Destartalada y fantasmal, la ciudad (no sólo por la crisis pandémica) se ha vuelto rematadamente triste, ajada, como si hubiera recuperado su color gris de postguerra. Barcelona es hoy un espacio de aire inequívocamente grosero, a años luz de antiguos esplendores. Al mirarla, se descubre enseguida una especie de mancha anticuada que se le ha adherido al paisaje, como el olor del tabaco a una camisa que lavamos un día.
Por poco que la observemos, se hace evidente la mancha, el poshlost, esa especie de sombra adherida que puede adoptar las más diversas formas, entre ellas las del “ángulo muerto” que capta Jordi Amat en la psicología del personaje central de El hijo del chófer, su remarcable libro.
La ciudad vive inmersa en ese “momento de abandono” del que habló el otro día Jaume Plensa. Lleva adherida esa sombra, pero también otros “ángulos”, pues a fin de cuentas la palabra rusa poshlost, debido a que no tiene un término concreto en otras lenguas europeas, está abierta a las más variadas acepciones.

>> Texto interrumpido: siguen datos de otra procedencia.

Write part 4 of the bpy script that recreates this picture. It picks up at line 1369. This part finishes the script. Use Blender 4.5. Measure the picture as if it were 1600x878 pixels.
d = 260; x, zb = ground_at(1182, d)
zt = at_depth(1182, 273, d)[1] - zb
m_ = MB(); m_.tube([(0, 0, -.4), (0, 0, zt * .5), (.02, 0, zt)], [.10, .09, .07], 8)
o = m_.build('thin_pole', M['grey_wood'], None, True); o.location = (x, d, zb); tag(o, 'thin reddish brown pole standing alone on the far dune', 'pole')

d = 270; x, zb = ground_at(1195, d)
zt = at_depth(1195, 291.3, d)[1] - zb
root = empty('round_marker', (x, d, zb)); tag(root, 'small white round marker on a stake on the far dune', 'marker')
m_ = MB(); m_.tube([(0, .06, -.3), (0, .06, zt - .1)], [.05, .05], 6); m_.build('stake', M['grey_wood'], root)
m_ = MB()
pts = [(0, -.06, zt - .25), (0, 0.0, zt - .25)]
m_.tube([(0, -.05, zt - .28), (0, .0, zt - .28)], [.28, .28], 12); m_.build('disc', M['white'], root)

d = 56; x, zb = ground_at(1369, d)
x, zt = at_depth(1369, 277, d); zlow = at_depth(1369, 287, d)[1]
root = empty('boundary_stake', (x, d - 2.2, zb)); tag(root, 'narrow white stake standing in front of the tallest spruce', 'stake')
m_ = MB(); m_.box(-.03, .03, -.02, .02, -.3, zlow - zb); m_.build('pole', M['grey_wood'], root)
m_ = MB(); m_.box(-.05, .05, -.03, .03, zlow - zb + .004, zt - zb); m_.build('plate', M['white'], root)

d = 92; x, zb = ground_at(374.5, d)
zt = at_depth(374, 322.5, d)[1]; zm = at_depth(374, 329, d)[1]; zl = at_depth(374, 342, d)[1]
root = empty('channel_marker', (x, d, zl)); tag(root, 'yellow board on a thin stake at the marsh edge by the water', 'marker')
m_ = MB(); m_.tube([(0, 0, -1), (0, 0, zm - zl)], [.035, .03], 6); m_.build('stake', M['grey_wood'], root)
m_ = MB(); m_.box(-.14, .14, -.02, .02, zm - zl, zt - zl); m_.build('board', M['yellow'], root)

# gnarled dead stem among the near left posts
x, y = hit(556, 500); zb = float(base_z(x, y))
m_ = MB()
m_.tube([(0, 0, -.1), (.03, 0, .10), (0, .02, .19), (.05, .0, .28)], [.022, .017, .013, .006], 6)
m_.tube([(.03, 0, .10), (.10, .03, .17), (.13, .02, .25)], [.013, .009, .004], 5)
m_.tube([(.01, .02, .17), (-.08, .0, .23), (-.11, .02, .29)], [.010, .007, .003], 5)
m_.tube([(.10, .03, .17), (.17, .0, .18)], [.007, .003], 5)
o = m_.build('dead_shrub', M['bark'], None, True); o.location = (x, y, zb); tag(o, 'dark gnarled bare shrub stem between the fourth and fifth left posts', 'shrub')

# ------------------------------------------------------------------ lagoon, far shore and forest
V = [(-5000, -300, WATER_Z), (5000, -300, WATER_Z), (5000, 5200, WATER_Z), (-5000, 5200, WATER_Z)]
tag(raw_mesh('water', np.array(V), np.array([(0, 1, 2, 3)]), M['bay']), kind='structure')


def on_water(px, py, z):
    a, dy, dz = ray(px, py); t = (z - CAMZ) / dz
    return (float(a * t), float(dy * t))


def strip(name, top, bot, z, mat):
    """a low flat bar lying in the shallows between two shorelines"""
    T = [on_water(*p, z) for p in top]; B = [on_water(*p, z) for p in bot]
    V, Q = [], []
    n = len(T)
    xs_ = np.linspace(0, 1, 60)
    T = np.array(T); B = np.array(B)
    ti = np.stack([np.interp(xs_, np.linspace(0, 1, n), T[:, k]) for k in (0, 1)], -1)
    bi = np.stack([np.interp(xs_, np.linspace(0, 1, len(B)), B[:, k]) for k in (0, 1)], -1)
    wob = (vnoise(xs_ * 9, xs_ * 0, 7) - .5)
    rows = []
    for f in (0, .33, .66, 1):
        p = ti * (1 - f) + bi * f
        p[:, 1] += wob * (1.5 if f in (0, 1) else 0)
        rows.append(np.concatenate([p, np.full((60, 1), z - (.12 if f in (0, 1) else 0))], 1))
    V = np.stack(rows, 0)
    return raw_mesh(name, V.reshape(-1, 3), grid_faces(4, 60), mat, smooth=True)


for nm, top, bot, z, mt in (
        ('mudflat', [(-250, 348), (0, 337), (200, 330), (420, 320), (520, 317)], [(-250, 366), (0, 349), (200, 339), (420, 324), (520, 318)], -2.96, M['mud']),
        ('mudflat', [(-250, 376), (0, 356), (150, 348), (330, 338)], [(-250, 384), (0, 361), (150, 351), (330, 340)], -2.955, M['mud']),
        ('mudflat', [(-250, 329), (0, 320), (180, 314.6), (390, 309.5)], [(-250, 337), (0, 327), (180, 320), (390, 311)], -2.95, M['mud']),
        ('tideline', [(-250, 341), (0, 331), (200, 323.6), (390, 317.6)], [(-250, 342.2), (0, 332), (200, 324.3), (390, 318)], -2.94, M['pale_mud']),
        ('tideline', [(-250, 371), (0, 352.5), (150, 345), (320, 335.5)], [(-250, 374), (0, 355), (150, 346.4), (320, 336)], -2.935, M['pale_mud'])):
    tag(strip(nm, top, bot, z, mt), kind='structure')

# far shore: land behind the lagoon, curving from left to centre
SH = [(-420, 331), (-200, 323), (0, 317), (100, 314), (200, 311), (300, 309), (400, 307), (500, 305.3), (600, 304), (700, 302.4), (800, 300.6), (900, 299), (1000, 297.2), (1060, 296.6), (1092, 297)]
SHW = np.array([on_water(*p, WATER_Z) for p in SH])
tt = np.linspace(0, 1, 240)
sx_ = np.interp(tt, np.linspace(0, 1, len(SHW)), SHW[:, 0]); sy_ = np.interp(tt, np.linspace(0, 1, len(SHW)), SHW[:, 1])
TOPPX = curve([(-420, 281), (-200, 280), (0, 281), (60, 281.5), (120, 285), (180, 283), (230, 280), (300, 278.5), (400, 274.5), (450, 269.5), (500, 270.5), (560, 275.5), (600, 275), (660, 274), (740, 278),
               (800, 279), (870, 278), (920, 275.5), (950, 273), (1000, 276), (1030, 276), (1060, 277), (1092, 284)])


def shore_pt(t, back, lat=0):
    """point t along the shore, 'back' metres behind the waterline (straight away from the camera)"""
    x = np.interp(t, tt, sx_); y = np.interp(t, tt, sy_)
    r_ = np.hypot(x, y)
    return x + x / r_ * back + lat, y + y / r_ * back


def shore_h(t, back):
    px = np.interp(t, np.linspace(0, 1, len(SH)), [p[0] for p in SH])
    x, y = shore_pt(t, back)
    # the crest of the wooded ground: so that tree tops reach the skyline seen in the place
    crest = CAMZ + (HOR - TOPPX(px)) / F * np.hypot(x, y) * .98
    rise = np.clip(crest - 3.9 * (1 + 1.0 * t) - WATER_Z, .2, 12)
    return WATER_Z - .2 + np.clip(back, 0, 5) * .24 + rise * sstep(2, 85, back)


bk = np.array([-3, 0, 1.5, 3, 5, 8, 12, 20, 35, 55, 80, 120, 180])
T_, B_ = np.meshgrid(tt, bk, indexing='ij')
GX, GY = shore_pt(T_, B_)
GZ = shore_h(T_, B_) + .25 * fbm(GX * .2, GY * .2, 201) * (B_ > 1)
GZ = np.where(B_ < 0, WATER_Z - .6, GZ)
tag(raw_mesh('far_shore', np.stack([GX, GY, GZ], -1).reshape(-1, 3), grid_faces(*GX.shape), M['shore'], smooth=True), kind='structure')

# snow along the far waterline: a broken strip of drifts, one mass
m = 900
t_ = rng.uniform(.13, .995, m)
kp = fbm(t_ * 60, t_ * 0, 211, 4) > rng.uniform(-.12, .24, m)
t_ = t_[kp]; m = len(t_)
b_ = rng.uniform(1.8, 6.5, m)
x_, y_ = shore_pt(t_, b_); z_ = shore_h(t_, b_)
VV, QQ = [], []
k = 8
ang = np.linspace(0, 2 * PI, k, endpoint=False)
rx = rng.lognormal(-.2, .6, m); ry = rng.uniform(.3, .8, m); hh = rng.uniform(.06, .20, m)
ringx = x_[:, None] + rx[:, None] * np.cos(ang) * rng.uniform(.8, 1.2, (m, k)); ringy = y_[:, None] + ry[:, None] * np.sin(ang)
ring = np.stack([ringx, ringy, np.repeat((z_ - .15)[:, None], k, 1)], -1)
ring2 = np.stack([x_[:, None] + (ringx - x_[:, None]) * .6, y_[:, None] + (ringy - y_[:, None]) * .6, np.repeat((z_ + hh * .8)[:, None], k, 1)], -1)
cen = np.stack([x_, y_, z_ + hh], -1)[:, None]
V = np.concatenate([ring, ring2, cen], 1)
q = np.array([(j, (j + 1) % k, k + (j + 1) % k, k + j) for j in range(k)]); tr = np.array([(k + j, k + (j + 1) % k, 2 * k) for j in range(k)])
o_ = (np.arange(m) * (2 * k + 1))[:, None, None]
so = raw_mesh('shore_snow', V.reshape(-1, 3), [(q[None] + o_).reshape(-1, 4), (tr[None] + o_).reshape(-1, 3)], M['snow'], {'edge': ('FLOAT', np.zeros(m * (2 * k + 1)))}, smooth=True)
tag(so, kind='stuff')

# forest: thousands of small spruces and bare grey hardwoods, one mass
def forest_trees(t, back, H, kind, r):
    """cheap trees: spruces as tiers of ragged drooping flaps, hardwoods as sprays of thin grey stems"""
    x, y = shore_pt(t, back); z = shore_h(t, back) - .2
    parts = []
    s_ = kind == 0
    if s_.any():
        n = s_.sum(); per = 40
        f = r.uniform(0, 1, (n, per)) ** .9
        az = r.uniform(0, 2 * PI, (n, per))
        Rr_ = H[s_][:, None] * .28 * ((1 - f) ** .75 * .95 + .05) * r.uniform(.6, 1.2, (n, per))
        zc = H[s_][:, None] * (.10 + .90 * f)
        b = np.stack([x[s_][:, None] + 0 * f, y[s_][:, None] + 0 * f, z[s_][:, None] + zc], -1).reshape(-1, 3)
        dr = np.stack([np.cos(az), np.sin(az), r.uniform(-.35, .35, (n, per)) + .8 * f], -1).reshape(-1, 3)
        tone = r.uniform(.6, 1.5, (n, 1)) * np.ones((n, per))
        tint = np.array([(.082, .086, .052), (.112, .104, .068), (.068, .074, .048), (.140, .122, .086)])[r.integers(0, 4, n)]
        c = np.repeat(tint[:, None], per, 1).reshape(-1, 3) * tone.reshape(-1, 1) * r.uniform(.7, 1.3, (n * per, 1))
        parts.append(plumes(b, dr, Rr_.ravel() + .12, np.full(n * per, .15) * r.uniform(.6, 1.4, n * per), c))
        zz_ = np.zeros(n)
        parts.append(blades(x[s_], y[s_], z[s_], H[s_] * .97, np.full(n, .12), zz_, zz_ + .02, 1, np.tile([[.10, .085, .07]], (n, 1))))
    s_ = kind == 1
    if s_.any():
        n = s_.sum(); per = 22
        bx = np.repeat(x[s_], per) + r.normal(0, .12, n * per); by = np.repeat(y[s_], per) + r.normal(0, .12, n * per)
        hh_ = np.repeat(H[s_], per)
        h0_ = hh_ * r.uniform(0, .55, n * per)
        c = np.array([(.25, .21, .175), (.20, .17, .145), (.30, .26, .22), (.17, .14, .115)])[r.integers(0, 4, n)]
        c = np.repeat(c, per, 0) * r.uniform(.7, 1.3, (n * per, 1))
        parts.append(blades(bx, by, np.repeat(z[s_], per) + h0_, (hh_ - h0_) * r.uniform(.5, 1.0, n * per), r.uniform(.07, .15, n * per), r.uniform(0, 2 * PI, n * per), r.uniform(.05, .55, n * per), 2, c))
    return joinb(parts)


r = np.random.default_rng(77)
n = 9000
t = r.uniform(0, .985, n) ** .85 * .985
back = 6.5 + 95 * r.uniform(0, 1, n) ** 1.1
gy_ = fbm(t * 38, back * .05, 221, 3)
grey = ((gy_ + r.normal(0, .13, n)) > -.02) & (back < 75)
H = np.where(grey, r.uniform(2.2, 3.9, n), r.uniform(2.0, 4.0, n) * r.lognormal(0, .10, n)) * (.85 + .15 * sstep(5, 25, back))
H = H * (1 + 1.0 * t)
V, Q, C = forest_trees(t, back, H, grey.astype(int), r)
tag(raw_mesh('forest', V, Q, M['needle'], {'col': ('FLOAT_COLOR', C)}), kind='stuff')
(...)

Aplicado a la literatura, el concepto poshlost fue introducido por Gogol y estudiado a fondo por Nabokov, para quien al principio tan sólo significaba “algo falso, pretencioso, vulgar, de mal gusto”, términos que acabó descartando porque sólo le indicaban una clasificación de valores en una cultura determinada, mientras que lo poshlost lo veía más intemporal y con muchos matices.
Gracias a estar abierta a tantas acepciones, en la Barcelona de hoy lo poshlost puede significar también algo adocenado, cursi, pesebrista, hortera, trillado. El paisaje urbano muestra cada día un mayor proceso de regresión, y el centro se parece a un aeródromo de bloques de hormigón, con toques de metafísica ciclista y tendencia suicida a la ratafía: lo más parecido a un espacio sombríamente folklórico, de muy mal gusto municipal.
Barcelona tiene poder, decía la canción. Pero ahora lo que tiene es poshlost. Y se ha vuelto urgente, en el campo cultural, saber detectarlo, operar al estilo de Turguénev, que se volvió experto en combatir a las abusivas manchas de la retórica kitsch que predominaba en el terreno literario y que, apoyándose en elogios gastados, era capaz de llamar gran poeta ó gran novelista a todo aquel que simplemente se definía en sintonía con una supuesta “alma rusa”.
Y no lo olvidemos: fue precisamente leyendo a Turguénev que Nabokov se sintió impulsado a decirle a su editor neoyorquino que lo que le cautivaba de la civilización norteamericana era justamente ese toque del viejo mundo (le recordaba quizás la Rusia de su infancia), “ese aspecto anticuado que se le adhiere pese al duro exterior brillante, a la agitada vida nocturna y a los lavabos último modelo, las publicidades refulgentes y todo lo demás”. La recreación novelística de esa civilización de aspecto anticuado tardaría años en abordarla Nabokov, pero finalmente, con su trayecto de moteles, lo hizo en Lolita, novela vapuleada en los últimos tiempos por señoras poshlost, todas originarias –no por casualidad– de la regresiva, apelmazada, Barcelona de ahora.